_Problem statement_
Drop the images; return everything else in the listing below exactly.

_Material_
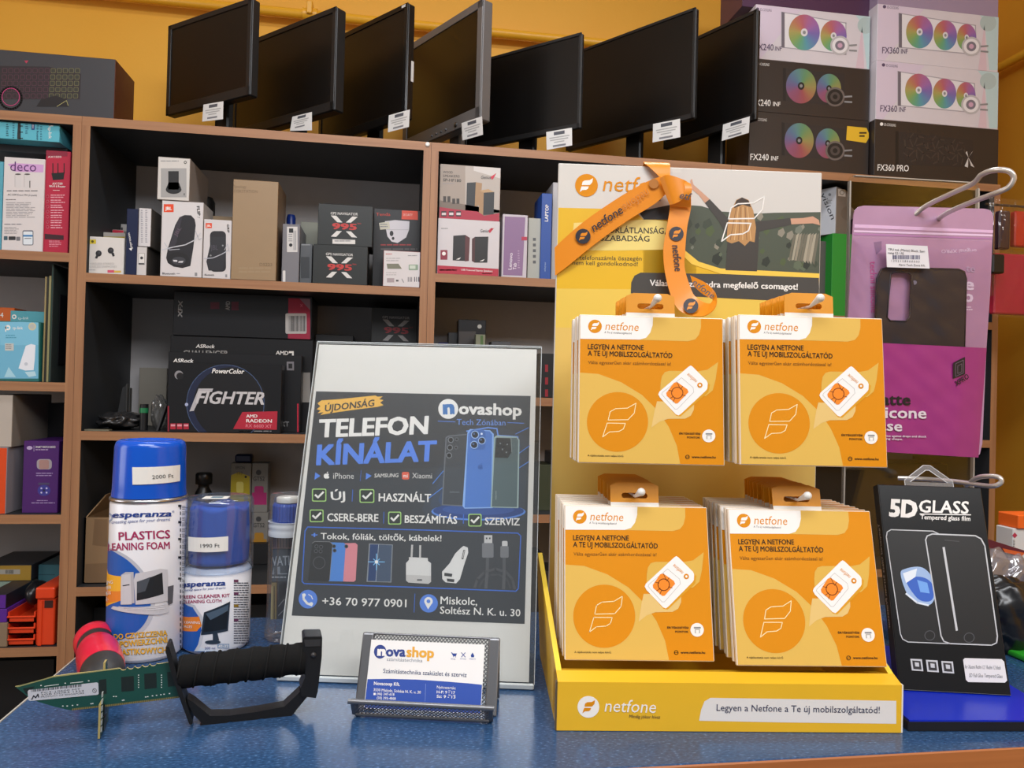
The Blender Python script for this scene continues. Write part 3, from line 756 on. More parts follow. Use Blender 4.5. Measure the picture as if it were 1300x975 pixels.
pbox('small_carton', 'white hang-tab carton rearmost behind the earbud carton', 'box', 139.5, 160, 284, 2.0, 0.04, paper('bdb9b4'), S, None, lambda A: (C_(A, 95, 190, 5.4186), A.rect(318, 535, 330, 556, ink('3a3a3e'), 2)), b=347)
pbox('navy_carton', 'narrow navy blue carton with vertical white lettering', 'box', 160, 174.3, 265, 1.808, 0.09, M('1b2444', 0.3), S, g1, lambda A: (C_(A, 95, 190, 5.4186), A.text('joyroom', (396, 680), (378, 572), 16, WHT, 0.01), A.poly([(372, 680), (396, 680), (388, 696)], WHT, 3)), b=348)
def ch(A):
    C_(A, 95, 190, 5.4186)
    A.rrect(438, 712, 482, 792, 5, ink('9a958f'), 2); A.rrect(441, 715, 479, 789, 4, ink('e0dcd8'), 3); A.circ(460, 745, 10, ink('3a3a3c'), 4); A.rect(440, 780, 478, 790, ink('4a4a4c'), 4)
zc = pbox('small_carton', 'white charger carton with dark side under the white striped carton', 'box', 173, 186.6, 313, 1.810, 0.10, paper('cfcac8'), S, None, ch, b=347, sides=K('4d4946'))
pbox('small_carton', 'white carton with small grey print columns, on the charger carton', 'box', 175.6, 192, 264, 1.812, 0.095, paper('d5d1d2'), zc, None, lambda A: (C_(A, 95, 190, 5.4186), A.rows(455, 415, 470, 645, 18, ink('8a8892')), A.rows(485, 415, 500, 645, 18, ink('8a8892'))), b=312, sides=K('57524c'))
def flip(A):
    C_(A, 95, 190, 5.4186)
    A.rect(612, 375, 680, 430, ink('e2481e'), 2); A.text('JBL', (622, 415), (668, 415), 22, WHT, 0.03)
    A.text('FLIP', (838, 390), (845, 455), 20, BLK, 0.03); A.text('7', (842, 460), (842, 472), 18, GRY)
    A.poly([(720, 465), (755, 450), (800, 452), (825, 480), (832, 520), (815, 680), (795, 800), (740, 815), (680, 805), (640, 780), (628, 745), (640, 680), (690, 520)], ink('232126'), 2)
    A.poly([(690, 540), (720, 465), (740, 460), (700, 640), (660, 700), (645, 690)], ink('34313a'), 3)
    A.circ(710, 755, 75, ink('1a191c'), 3, 50); A.circ(715, 765, 48, ink('3a3a40'), 4, 28); A.poly([(675, 758), (705, 760), (705, 772), (680, 770)], ink('d8d6da'), 5); A.poly([(715, 768), (748, 765), (742, 778), (712, 778)], ink('c8c6ca'), 5)
    A.text('JBL', (700, 600), (735, 540), 24, ink('5a4a58'), 0.02, 0, 4)
    A.line([(600, 690), (680, 670), (760, 655), (820, 625), (865, 575)], 7, ink('c9c9cf'), 5); A.line([(615, 640), (650, 690), (720, 685)], 4, ink('b9bac2'), 5); A.line([(830, 560), (855, 620), (870, 610)], 5, ink('b9bac2'), 5)
    A.text('Bluetooth', (602, 858), (690, 860), 14, BLK, 0.01); A.rows(700, 850, 725, 862, 1, GRY); A.rect(825, 846, 842, 870, GRY, 2)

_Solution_
The Blender Python script for this scene continues. Write part 3, from line 756 on. More parts follow. Use Blender 4.5. Measure the picture as if it were 1300x975 pixels.
pbox('small_carton', 'white hang-tab carton rearmost behind the earbud carton', 'box', 139.5, 160, 284, 2.0, 0.04, paper('bdb9b4'), S, None, lambda A: (C_(A, 95, 190, 5.4186), A.rect(318, 535, 330, 556, ink('3a3a3e'), 2)), b=347)
pbox('navy_carton', 'narrow navy blue carton with vertical white lettering', 'box', 160, 174.3, 265, 1.808, 0.09, M('1b2444', 0.3), S, g1, lambda A: (C_(A, 95, 190, 5.4186), A.text('joyroom', (396, 680), (378, 572), 16, WHT, 0.01), A.poly([(372, 680), (396, 680), (388, 696)], WHT, 3)), b=348)
def ch(A):
    C_(A, 95, 190, 5.4186)
    A.rrect(438, 712, 482, 792, 5, ink('9a958f'), 2); A.rrect(441, 715, 479, 789, 4, ink('e0dcd8'), 3); A.circ(460, 745, 10, ink('3a3a3c'), 4); A.rect(440, 780, 478, 790, ink('4a4a4c'), 4)
zc = pbox('small_carton', 'white charger carton with dark side under the white striped carton', 'box', 173, 186.6, 313, 1.810, 0.10, paper('cfcac8'), S, None, ch, b=347, sides=K('4d4946'))
pbox('small_carton', 'white carton with small grey print columns, on the charger carton', 'box', 175.6, 192, 264, 1.812, 0.095, paper('d5d1d2'), zc, None, lambda A: (C_(A, 95, 190, 5.4186), A.rows(455, 415, 470, 645, 18, ink('8a8892')), A.rows(485, 415, 500, 645, 18, ink('8a8892'))), b=312, sides=K('57524c'))
def flip(A):
    C_(A, 95, 190, 5.4186)
    A.rect(612, 375, 680, 430, ink('e2481e'), 2); A.text('JBL', (622, 415), (668, 415), 22, WHT, 0.03)
    A.text('FLIP', (838, 390), (845, 455), 20, BLK, 0.03); A.text('7', (842, 460), (842, 472), 18, GRY)
    A.poly([(720, 465), (755, 450), (800, 452), (825, 480), (832, 520), (815, 680), (795, 800), (740, 815), (680, 805), (640, 780), (628, 745), (640, 680), (690, 520)], ink('232126'), 2)
    A.poly([(690, 540), (720, 465), (740, 460), (700, 640), (660, 700), (645, 690)], ink('34313a'), 3)
    A.circ(710, 755, 75, ink('1a191c'), 3, 50); A.circ(715, 765, 48, ink('3a3a40'), 4, 28); A.poly([(675, 758), (705, 760), (705, 772), (680, 770)], ink('d8d6da'), 5); A.poly([(715, 768), (748, 765), (742, 778), (712, 778)], ink('c8c6ca'), 5)
    A.text('JBL', (700, 600), (735, 540), 24, ink('5a4a58'), 0.02, 0, 4)
    A.line([(600, 690), (680, 670), (760, 655), (820, 625), (865, 575)], 7, ink('c9c9cf'), 5); A.line([(615, 640), (650, 690), (720, 685)], 4, ink('b9bac2'), 5); A.line([(830, 560), (855, 620), (870, 610)], 5, ink('b9bac2'), 5)
    A.text('Bluetooth', (602, 858), (690, 860), 14, BLK, 0.01); A.rows(700, 850, 725, 862, 1, GRY); A.rect(825, 846, 842, 870, GRY, 2)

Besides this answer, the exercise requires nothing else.